Some panels are filled with only 4-5 big, expansive panels to create different emotional beats. These pages often show the size of Seymour’s world and just how small he is in it or at least how small he feels in it.  Other times, they open up the world and show how much of it there is for Seymour and Ida if only they would open their eyes.  There are other pages that he packs with panels, creating the tension of a world closing in on Seymour or showing the flow of time and how much life is happening around this couple.  When you flip through other comics, the pages look the same— the same number of panels, the same layout, the same pace happening page after page after page.  Harkham knows how to measure out the page for the greatest emotional impact while measuring out how the readers experience time with Seymour and Ida.

Going back to those interludes about the film industry and World War II, you can see Harkham doing the same thing narratively that he’s doing with the visual structure of his story.  He dives into these experiences and then pulls out of them, offering this rich story that extends beyond Seymour and Ida but is explicitly about them and their lives.
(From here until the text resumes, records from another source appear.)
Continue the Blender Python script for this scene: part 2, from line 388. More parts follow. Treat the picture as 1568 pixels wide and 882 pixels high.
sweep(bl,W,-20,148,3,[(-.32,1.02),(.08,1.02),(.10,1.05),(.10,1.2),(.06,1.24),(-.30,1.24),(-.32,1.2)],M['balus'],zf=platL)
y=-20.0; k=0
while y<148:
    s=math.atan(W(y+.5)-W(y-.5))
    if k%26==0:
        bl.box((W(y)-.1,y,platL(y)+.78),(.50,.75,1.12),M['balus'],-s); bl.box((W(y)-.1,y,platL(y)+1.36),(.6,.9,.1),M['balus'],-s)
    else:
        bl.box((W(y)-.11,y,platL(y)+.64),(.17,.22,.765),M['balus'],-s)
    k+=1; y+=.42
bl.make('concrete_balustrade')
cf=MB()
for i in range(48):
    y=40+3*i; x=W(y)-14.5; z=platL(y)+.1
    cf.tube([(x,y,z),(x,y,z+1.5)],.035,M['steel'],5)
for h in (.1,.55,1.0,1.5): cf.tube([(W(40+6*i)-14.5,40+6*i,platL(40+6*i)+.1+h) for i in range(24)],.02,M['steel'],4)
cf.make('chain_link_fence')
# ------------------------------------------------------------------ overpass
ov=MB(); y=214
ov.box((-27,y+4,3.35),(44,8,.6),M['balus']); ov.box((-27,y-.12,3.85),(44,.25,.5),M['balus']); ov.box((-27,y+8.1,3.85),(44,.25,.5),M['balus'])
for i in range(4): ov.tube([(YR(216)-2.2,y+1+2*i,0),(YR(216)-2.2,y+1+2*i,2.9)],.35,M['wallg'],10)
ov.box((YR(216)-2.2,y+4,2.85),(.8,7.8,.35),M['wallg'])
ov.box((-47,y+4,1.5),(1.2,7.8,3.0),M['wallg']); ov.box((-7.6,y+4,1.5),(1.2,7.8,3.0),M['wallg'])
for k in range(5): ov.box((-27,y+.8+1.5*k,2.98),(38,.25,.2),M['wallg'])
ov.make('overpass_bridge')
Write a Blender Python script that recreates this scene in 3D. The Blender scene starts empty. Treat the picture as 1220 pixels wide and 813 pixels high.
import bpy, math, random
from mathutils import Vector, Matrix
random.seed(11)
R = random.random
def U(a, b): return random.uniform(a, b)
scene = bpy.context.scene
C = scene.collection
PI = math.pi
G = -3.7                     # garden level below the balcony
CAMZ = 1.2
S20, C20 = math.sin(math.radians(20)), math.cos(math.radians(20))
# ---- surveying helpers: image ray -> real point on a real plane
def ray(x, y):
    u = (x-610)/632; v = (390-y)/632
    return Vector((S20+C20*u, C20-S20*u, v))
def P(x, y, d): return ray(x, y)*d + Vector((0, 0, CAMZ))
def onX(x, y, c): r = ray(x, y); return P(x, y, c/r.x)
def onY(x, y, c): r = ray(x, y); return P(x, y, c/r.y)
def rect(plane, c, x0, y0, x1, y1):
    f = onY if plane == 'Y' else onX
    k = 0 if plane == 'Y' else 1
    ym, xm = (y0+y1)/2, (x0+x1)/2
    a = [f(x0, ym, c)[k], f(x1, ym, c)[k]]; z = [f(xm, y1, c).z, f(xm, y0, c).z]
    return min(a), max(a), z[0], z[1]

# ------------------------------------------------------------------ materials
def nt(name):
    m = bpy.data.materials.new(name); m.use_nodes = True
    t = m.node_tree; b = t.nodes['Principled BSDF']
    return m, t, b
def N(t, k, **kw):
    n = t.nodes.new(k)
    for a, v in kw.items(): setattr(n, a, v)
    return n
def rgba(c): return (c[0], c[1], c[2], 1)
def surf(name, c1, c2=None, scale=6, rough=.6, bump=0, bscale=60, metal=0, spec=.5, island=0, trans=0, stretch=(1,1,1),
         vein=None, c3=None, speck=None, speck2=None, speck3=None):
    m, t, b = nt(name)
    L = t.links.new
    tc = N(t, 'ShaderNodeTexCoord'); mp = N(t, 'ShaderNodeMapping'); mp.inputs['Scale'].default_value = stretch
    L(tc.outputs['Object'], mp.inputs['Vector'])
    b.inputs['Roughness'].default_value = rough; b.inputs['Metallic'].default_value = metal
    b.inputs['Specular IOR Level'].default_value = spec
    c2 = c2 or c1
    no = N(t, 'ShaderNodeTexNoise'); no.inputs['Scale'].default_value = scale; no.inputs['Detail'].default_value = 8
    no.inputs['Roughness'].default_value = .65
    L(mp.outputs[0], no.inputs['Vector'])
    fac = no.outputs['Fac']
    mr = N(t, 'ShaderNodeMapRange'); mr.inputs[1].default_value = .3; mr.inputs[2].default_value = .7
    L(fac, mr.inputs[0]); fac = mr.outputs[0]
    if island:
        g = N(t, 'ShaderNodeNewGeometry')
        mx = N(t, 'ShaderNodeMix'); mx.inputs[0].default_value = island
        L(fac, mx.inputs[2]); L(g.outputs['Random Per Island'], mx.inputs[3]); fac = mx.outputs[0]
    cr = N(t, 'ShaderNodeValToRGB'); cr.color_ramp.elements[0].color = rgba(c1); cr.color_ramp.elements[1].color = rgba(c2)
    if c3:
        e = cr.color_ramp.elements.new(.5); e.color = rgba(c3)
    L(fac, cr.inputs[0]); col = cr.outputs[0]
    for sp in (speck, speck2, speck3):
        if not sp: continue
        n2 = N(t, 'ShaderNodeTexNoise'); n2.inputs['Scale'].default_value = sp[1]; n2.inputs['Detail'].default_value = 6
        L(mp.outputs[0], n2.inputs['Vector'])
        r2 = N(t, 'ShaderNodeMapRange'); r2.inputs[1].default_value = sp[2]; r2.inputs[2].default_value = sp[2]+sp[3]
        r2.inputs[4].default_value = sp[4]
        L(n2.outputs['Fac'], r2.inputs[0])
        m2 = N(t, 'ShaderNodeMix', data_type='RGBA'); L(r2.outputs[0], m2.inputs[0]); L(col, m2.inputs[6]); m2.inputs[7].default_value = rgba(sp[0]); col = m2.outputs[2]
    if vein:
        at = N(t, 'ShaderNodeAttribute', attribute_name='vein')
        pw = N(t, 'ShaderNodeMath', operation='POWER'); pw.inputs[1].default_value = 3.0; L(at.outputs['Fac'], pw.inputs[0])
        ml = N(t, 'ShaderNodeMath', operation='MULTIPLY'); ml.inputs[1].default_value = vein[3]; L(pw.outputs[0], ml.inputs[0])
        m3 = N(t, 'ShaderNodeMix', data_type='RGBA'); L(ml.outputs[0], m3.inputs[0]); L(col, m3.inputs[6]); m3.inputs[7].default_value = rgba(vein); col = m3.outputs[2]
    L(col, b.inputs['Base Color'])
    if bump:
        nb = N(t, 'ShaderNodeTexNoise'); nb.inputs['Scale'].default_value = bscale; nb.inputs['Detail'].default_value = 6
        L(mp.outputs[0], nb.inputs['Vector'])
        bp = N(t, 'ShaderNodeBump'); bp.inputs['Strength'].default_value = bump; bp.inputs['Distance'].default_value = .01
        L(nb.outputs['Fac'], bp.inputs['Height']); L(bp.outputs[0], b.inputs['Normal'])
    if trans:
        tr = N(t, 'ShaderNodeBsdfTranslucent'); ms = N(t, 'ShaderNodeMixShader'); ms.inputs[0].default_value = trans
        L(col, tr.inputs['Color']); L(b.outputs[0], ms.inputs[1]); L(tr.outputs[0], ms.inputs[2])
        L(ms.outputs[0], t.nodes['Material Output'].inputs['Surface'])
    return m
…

But in these interludes, we see a drive and need to live that’s not present in Seymour or Ida’s life.  As they’re the benefactors of these interludes, they settled into a complacency in 1971 which is a luxury not allowed to these people during the first half of the Twentieth Century.

In Blood of the Virgin, Harkham tells this very human story of two people looking for some kind of contentment; it’s not necessarily happiness that’s part of this dream but more like a sense of peace or even comfort in their marriage.  But even that may be something different for both of them; Seymour and Ida’s peace aren’t necessarily the same thing or even compatible things.  As the two have opportunities to embrace change, to move on with their lives, Harkham recognizes how hard that is to do.  We may say we want change but do we want to put in the work for it?  I don’t think that Seymour or Ida want to put that much effort into moving on with their lives.